First of all, we’re not 100 percent sure this is real, but it is hilarious. Poor Matthew. So unfortunate. Let’s take a moment to see what his misstep can teach us.

Lesson 1: Like fire or a samurai sword, email is deadly when misused.

One thing about email that is both awesome and terrible is its instantaneous nature. It allows you to fire off a reply so quickly, you don’t take the time to carefully think about your response. If Matthew had taken the time to mull over Carl’s question, he might not have made his response quite so—magically delicious. No matter how eager you are to get the job, it’s better to write your reply, then take a little while to think it over and make sure you’ve got it right. A thoughtful response goes much further than a fast one.

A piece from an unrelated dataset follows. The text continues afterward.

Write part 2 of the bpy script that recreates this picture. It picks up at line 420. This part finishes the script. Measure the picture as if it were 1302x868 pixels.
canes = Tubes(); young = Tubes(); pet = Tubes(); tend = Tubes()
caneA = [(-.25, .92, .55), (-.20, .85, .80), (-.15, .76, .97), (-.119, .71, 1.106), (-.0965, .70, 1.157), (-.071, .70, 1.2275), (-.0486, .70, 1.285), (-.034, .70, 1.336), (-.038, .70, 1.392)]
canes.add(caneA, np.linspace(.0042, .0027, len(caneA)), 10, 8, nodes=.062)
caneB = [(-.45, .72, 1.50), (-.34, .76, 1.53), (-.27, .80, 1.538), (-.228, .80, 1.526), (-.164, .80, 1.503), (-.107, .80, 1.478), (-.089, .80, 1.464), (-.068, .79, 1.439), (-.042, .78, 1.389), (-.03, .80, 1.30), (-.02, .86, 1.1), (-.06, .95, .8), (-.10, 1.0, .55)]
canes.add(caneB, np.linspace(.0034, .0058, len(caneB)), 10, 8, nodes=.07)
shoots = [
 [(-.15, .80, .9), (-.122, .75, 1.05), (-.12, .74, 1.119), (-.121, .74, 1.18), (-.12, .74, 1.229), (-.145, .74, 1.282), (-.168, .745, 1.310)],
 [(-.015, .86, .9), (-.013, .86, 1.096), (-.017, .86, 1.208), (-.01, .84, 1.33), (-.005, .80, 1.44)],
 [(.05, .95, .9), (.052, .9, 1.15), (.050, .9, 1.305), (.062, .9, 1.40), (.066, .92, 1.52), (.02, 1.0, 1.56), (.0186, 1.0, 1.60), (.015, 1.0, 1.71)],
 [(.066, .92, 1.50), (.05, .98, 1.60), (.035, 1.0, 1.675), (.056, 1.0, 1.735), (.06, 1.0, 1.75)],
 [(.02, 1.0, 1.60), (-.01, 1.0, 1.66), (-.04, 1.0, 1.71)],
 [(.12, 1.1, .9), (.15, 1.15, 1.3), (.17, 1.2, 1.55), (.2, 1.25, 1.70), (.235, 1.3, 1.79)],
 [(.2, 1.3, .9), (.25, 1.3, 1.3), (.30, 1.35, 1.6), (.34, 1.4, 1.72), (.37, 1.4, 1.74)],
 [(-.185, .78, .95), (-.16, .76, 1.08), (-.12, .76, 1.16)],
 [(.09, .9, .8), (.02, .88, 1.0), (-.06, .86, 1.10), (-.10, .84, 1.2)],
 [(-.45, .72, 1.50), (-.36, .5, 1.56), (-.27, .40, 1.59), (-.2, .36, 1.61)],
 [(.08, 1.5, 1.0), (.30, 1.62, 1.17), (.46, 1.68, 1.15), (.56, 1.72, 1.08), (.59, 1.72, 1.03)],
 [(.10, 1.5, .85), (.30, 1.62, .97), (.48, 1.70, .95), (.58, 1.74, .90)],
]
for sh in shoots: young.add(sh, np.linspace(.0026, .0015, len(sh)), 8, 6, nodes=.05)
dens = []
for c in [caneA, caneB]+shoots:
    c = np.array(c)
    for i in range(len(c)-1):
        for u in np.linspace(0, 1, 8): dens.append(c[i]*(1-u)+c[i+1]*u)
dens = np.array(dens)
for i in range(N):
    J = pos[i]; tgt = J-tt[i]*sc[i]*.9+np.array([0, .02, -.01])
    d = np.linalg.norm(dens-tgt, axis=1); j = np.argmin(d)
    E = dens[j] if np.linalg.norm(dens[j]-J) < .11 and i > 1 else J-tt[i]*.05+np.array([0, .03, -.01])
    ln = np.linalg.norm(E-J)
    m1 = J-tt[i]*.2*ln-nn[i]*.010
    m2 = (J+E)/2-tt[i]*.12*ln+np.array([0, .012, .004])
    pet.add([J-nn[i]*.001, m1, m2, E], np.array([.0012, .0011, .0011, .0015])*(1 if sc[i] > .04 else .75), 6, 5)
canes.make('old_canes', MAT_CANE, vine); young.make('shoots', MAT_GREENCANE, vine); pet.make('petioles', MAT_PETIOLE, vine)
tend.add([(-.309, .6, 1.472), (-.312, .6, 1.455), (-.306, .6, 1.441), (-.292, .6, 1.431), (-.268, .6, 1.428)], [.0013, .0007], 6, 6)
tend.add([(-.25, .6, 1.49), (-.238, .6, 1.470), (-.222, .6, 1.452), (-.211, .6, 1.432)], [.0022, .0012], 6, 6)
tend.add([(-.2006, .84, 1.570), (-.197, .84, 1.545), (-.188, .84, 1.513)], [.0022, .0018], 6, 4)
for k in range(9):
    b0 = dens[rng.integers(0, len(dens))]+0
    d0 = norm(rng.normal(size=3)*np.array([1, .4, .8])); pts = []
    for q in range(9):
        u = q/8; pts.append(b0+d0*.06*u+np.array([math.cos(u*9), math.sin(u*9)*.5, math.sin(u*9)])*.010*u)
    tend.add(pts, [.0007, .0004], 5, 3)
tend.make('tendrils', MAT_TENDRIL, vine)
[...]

Lesson 2: Be careful with your fonts.

Any design nerd (and we use the term affectionately, since we qualify) will tell you that Comic Sans is a no-no in a professional email. We think it’s a no-no in general, but we’re not going to judge you as harshly if you use it in a “please make more coffee if you drink it all” letter in the break room as we would if you use it in a professional context. Cutesy fonts just make you look goofy. Stick to something more serious, like Helvetica or Arial or even Times New Roman. Your potential employer may not care, but better safe than sorry.

Lesson 3: Proofread.

Then proofread again, and once you’re done, proofread one more time. Aside from looking like a bag of Skittles, this email is a grammatical mess. No matter how excited and eager you are to get your response back to a potential employer, it’s worth the extra time it takes to make sure you send a clean and correct reply. Even though email is a fast and informal means of communication, grammar is still important. Matthew says right there in his email that he pays attention to detail (you can’t miss it; it’s bright orange), but his sloppy grammar doesn’t do much to help his case. It matters.

Lesson 4: Asking a question is not unprofessional.

Clearly, Matthew didn’t understand what Carl was asking. And you know what? That’s OK. It’s fine that you don’t know everything. If you have access to a more established mentor, forward the email and see how they interpret it, or reply to the original sender and ask if they can explain their question more clearly. Sure, it might make you feel dumb and inexperienced, but you know what makes you actually look dumb and inexperienced? SENDING A FLIPPING RAINBOW EMAIL.

One thing that works in Matthew’s favor is that he’s clearly eager about his job search, and that’s a good thing. So thanks for being a cautionary tale, Matthew. Best of luck in your search!